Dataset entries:
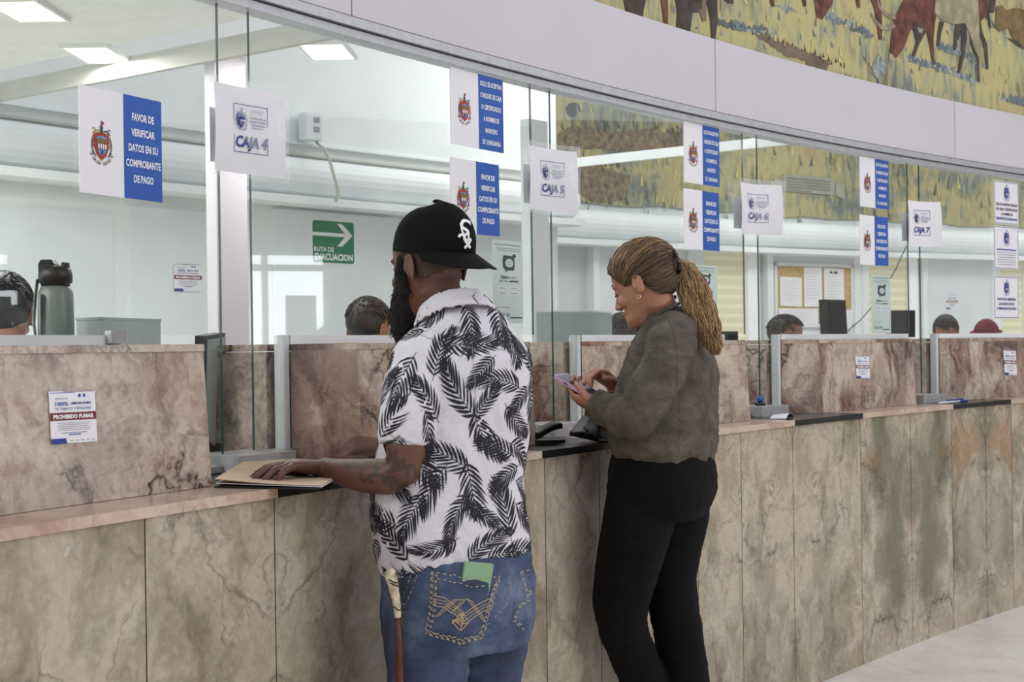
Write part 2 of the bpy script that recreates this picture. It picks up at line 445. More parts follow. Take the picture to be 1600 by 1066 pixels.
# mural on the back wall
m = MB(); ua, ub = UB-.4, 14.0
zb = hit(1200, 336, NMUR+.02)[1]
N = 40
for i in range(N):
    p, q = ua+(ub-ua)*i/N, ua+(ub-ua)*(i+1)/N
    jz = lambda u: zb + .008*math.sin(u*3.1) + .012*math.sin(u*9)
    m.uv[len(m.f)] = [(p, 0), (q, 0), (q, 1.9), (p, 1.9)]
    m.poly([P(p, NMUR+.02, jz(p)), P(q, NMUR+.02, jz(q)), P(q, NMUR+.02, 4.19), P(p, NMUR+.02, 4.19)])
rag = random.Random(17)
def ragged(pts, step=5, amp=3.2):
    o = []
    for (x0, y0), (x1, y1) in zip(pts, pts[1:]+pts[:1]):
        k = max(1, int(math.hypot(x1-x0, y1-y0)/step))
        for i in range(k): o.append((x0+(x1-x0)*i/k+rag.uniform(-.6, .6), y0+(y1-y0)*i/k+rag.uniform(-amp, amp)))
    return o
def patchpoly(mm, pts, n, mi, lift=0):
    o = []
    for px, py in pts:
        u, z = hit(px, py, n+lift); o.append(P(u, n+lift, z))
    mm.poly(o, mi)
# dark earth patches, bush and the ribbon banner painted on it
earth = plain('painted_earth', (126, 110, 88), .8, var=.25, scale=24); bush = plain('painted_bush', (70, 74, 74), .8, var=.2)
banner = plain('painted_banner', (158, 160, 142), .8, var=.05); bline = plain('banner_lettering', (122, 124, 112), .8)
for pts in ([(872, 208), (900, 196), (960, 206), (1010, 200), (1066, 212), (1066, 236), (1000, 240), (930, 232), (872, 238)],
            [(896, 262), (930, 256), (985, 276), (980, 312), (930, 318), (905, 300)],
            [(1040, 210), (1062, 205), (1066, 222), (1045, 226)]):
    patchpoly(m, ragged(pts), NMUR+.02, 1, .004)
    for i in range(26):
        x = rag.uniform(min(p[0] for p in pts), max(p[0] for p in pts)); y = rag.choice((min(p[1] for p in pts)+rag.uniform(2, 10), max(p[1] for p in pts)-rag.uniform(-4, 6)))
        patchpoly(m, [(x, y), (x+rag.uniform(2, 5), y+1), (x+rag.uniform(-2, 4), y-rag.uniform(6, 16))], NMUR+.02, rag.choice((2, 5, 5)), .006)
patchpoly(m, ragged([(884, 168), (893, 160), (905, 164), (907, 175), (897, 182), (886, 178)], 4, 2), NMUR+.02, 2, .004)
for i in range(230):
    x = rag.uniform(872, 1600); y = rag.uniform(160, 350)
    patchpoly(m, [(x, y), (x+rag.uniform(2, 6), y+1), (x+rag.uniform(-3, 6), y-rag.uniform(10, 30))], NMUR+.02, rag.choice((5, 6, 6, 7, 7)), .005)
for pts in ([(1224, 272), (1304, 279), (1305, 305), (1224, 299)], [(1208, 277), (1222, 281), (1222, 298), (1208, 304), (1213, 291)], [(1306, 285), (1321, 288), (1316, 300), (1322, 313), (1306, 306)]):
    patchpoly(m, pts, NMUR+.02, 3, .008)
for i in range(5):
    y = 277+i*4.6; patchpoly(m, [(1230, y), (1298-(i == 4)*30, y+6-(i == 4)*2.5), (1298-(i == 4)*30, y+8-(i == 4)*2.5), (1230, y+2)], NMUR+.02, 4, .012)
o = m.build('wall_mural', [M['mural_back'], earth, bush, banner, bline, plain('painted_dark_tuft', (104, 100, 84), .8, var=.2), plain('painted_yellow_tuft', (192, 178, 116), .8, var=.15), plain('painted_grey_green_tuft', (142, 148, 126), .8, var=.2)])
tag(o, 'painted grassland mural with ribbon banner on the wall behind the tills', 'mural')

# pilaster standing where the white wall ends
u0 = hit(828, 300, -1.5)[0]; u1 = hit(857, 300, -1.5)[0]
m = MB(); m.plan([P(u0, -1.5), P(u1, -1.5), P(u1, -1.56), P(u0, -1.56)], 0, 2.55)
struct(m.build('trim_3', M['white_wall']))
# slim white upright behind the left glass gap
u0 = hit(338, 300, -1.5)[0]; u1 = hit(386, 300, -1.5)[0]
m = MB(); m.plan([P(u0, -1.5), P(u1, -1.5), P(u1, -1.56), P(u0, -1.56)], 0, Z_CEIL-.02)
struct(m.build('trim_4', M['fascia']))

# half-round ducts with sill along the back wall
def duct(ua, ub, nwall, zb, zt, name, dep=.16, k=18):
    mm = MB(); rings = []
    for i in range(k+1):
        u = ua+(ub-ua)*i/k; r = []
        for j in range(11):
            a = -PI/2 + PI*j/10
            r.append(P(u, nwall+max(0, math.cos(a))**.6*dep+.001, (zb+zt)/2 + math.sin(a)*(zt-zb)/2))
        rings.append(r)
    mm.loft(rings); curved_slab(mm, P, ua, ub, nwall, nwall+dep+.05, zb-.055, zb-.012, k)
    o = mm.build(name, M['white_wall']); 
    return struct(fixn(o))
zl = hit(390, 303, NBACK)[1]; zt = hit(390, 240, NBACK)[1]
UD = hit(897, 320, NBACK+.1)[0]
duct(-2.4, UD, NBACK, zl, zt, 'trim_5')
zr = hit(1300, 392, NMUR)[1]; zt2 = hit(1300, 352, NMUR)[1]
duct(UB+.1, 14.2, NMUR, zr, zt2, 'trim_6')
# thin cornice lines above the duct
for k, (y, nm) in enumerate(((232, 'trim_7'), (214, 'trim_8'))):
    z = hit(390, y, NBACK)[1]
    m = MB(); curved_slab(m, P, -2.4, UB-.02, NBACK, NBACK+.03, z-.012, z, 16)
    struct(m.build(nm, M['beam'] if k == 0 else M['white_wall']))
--
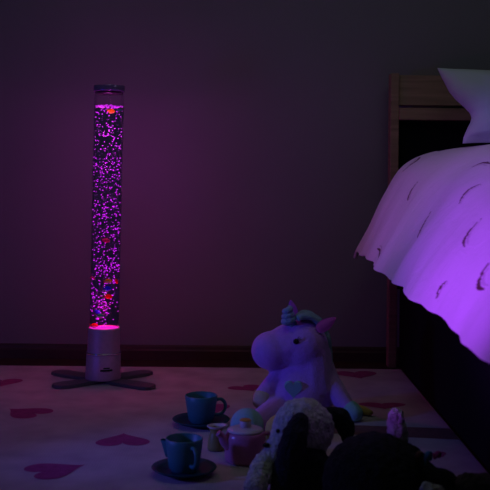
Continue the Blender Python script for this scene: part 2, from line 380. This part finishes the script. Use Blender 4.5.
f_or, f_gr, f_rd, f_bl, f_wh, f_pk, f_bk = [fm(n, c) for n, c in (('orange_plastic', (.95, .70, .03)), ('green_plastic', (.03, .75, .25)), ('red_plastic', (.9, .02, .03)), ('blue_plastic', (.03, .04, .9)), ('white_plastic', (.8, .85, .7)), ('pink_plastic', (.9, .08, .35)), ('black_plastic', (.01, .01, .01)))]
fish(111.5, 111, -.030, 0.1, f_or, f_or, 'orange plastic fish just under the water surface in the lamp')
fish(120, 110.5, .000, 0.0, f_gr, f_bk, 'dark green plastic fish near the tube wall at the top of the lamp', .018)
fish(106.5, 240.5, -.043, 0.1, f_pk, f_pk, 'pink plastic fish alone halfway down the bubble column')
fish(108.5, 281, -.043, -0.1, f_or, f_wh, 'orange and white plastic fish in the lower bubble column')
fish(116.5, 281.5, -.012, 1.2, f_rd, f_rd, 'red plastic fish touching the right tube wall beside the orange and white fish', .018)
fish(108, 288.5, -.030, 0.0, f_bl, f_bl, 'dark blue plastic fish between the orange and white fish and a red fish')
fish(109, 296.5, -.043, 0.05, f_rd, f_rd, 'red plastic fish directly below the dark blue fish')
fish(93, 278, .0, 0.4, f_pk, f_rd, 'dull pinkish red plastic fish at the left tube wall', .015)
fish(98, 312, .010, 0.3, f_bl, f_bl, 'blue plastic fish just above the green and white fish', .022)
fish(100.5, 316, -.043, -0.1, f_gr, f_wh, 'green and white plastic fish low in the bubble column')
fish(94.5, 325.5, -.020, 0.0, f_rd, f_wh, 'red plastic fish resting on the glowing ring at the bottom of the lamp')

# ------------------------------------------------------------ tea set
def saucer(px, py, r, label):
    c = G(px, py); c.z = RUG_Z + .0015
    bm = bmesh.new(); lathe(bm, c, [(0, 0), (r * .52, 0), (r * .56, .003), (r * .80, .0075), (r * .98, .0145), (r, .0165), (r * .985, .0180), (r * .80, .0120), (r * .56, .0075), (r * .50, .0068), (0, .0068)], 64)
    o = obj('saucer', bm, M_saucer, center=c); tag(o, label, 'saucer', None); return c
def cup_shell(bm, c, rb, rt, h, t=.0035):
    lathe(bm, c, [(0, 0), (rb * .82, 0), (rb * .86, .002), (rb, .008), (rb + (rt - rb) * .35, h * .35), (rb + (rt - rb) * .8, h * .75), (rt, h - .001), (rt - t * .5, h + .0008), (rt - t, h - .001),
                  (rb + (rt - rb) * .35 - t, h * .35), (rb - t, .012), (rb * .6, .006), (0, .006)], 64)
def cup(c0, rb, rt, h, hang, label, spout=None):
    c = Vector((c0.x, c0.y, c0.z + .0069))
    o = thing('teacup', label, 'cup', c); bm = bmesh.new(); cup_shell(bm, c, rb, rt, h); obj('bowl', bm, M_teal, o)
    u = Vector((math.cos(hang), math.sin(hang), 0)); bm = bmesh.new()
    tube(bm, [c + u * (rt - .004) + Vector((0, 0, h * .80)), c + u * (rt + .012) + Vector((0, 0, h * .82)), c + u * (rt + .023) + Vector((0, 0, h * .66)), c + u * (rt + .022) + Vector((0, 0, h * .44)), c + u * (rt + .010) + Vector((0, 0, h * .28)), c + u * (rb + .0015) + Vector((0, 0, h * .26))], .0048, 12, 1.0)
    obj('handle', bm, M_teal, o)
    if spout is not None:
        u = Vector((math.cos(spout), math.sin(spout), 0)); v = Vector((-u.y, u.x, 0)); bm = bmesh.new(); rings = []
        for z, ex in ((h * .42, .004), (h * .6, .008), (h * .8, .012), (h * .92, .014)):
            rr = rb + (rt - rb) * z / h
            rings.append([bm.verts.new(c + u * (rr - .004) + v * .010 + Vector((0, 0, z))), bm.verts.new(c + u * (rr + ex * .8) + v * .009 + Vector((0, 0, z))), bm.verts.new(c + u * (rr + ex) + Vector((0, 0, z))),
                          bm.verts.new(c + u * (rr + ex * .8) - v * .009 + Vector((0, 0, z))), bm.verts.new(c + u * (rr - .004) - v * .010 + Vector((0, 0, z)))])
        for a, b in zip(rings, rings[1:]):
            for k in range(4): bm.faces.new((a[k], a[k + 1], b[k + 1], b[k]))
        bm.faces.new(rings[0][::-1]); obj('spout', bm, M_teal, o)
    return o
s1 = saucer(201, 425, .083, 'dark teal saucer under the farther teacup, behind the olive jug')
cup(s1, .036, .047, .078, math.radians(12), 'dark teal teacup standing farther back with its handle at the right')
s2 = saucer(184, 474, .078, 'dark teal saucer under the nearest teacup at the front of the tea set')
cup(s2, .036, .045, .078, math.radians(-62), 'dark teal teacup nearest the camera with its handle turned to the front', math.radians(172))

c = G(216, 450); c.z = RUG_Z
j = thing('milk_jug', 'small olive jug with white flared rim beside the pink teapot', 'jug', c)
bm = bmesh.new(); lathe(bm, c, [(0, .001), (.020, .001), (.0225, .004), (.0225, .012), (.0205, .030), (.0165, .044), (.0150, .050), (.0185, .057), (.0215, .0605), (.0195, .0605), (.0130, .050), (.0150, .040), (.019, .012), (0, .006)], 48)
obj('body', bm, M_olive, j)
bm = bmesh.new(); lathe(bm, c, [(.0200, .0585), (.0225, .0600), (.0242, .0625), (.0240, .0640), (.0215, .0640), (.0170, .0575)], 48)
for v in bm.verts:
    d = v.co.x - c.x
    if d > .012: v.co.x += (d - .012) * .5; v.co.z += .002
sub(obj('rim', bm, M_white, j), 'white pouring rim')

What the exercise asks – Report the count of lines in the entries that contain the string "radians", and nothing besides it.

Answer below – 2